Farm Uncertainty Over Reform Plan
CROP farmers will be asked to accept new limits on their ploughing and spraying and dairy farmers will be asked to head into the unknown in proposed amendments to the Common Agricultural Policy which are published today.
They are unlikely to say anything specifically about the particular problems of pig and poultry farmers – who do not get subsidies – or the sheep and cattle farmers of the uplands, who are heavily dependent on historic subsidies which are gradually being withdrawn. But it has implications for everybody.
The European Commissioner for Agriculture and Rural Development, Mariann Fischer Boel, publishes her report today on the so-called CAP Health Check – a mid-term rethink of the last major rewrite, which came into force in 2005.
In an article for today’s Yorkshire Post she says soaring food prices have made it impossible to defend restrictions on production, so she wants to phase out milk quotas and abolish the set-aside scheme. Both proposals were expected but there are concerns about the detail.
The gradual abolition of milk quotas within the community, from 2010, as proposed, will add a new element of uncertainty for the sector.

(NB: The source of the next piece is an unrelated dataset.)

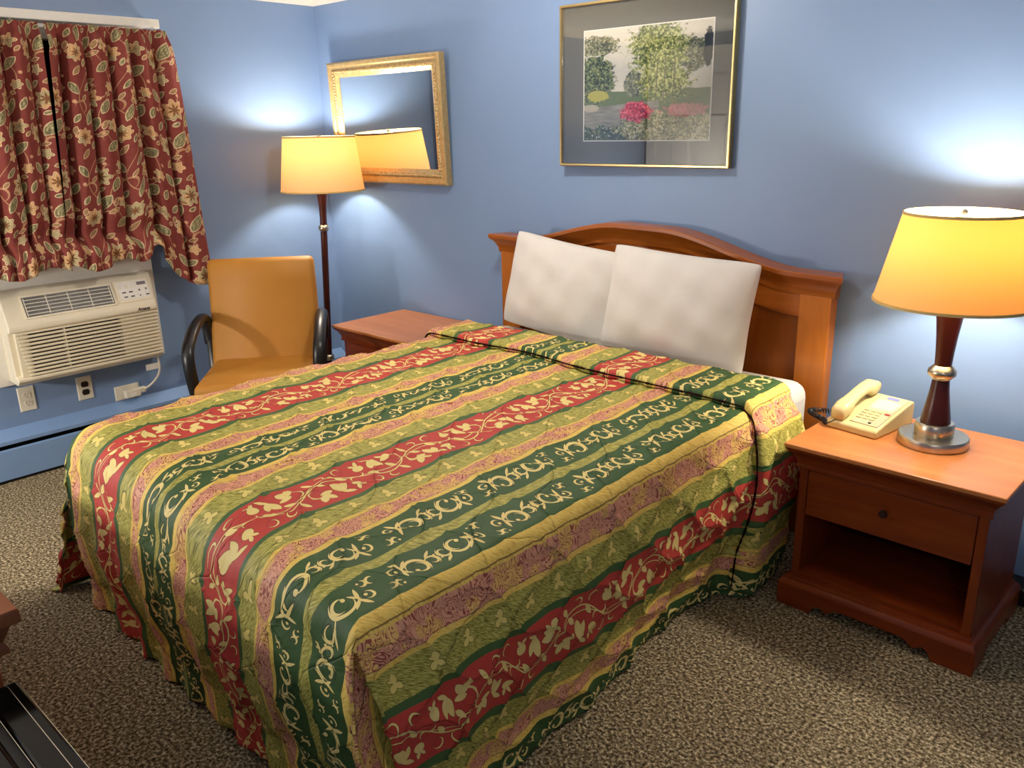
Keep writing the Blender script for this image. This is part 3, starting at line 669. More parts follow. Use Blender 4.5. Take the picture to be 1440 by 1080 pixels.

The percentage of land required for “set-aside” has already been reduced to nil, which means farmers decide for themselves how much to leave uncultivated. The proposal is to make that permanent. But set-aside has become a conservationist issue. And to make up for abolishing it – Mrs Fischer Boel reveals – there are “new demands for buffer strips along watercourses”.
At present leaving buffer strips is a choice for which farmers may receive environmental stewardship grants. But if buffers become part of the complicated “cross compliance” required for basic Single Farm Payment, something else will be required to earn stewardship money.
In short, today’s report marks the beginning of months of negotiations. And when they are over, it will be time to talk about what happens after 2012.